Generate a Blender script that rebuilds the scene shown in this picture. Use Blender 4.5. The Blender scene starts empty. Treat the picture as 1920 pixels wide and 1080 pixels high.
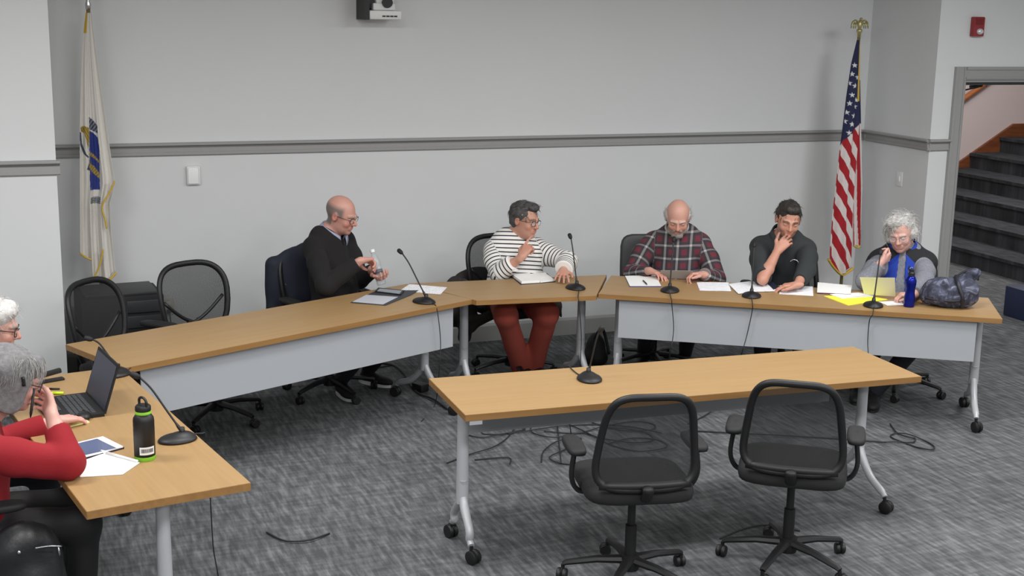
import bpy, bmesh, math, random
import numpy as np
from mathutils import Vector, Matrix
random.seed(7)
S = bpy.context.scene
COL = S.collection
PI = math.pi
R = math.radians

# ------------------------------------------------------------------ camera
CF, CP, CR, CH, CY = 2471.6, .211, .0188, 2.529, .3739      # focal length in pixels of a 1920 frame, pitch, roll, height, yaw
_fh = np.array([math.sin(CY), math.cos(CY), 0.])
FW = _fh*math.cos(CP)+np.array([0, 0, -math.sin(CP)])
_R = np.array([math.cos(CY), -math.sin(CY), 0.]); _U = np.cross(_R, FW)
RT = _R*math.cos(CR)+_U*math.sin(CR); UP = -_R*math.sin(CR)+_U*math.cos(CR)
EYE = np.array([0, 0, CH])
cd = bpy.data.cameras.new('camera'); cam = bpy.data.objects.new('camera', cd); COL.objects.link(cam)
cd.sensor_width = 36; cd.lens = CF*36/1920; cd.clip_start = .05; cd.clip_end = 100
cam.matrix_world = Matrix(((RT[0], UP[0], -FW[0], 0), (RT[1], UP[1], -FW[1], 0), (RT[2], UP[2], -FW[2], CH), (0, 0, 0, 1)))
S.camera = cam
# ------------------------------------------------------------------ world, lights, exposure
S.view_settings.view_transform = 'Standard'; S.view_settings.look = 'None'
S.view_settings.exposure = 0.0; S.view_settings.gamma = 1; S.view_settings.use_curve_mapping = False
W = bpy.data.worlds.new('world'); S.world = W; W.use_nodes = True
W.node_tree.nodes['Background'].inputs[0].default_value = (.9, .95, 1, 1)
W.node_tree.nodes['Background'].inputs[1].default_value = .15
CEIL = 3.3
def ceiling_light(x, y, z=CEIL-.03, e=30, sx=1.2, sy=.6, col=(1, .995, .985)):
    l = bpy.data.lights.new('ceiling_lamp', 'AREA'); l.shape = 'RECTANGLE'; l.size = sx; l.size_y = sy; l.energy = e; l.color = col
    o = bpy.data.objects.new('ceiling_lamp', l); COL.objects.link(o); o.location = (x, y, z)
LIGHTS = [(x, y) for x in (-.9, 1.5, 3.9, 6.3) for y in (-.5, 2.6, 5.6)]
for x, y in LIGHTS: ceiling_light(x, y, e=60)
ceiling_light(10.2, 10.6, e=60); ceiling_light(8.0, 10.4, e=30)

# ------------------------------------------------------------------ pixel rays to points on real surfaces (layout measurements)
def ray(px, py): return FW+RT*(px-960)/CF+UP*(540-py)/CF
def at(px, py, z): d = ray(px, py); return EYE+d*(z-EYE[2])/d[2]
def aty(px, py, y): d = ray(px, py); return EYE+d*(y/d[1])
def atx(px, py, x): d = ray(px, py); return EYE+d*(x/d[0])
def atpl(px, py, P0, n): d = ray(px, py); n = np.array(n, float); return EYE+d*(((np.array(P0)-EYE)@n)/(d@n))
def atdepth(px, py, P): d = ray(px, py); return EYE+d*((np.array(P)-EYE)@FW)/(d@FW)
def V(*a): return np.array(a, float)
def nz(v): v = np.array(v, float); return v/np.linalg.norm(v)

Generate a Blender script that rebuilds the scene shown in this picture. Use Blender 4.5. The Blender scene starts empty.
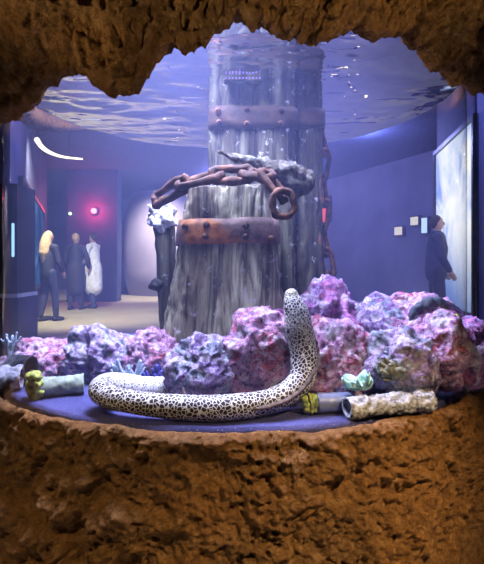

§ EXERCISE: Write out exactly the lines between the start of the data and the line with "R = math.radians", including both, but none of the pictures.

§ THE ANSWER:
Generate a Blender script that rebuilds the scene shown in this picture. Use Blender 4.5. The Blender scene starts empty. Treat the picture as 1920 pixels wide and 1080 pixels high.
import bpy, bmesh, math, random
import numpy as np
from mathutils import Vector, Matrix
random.seed(7)
S = bpy.context.scene
COL = S.collection
PI = math.pi
R = math.radians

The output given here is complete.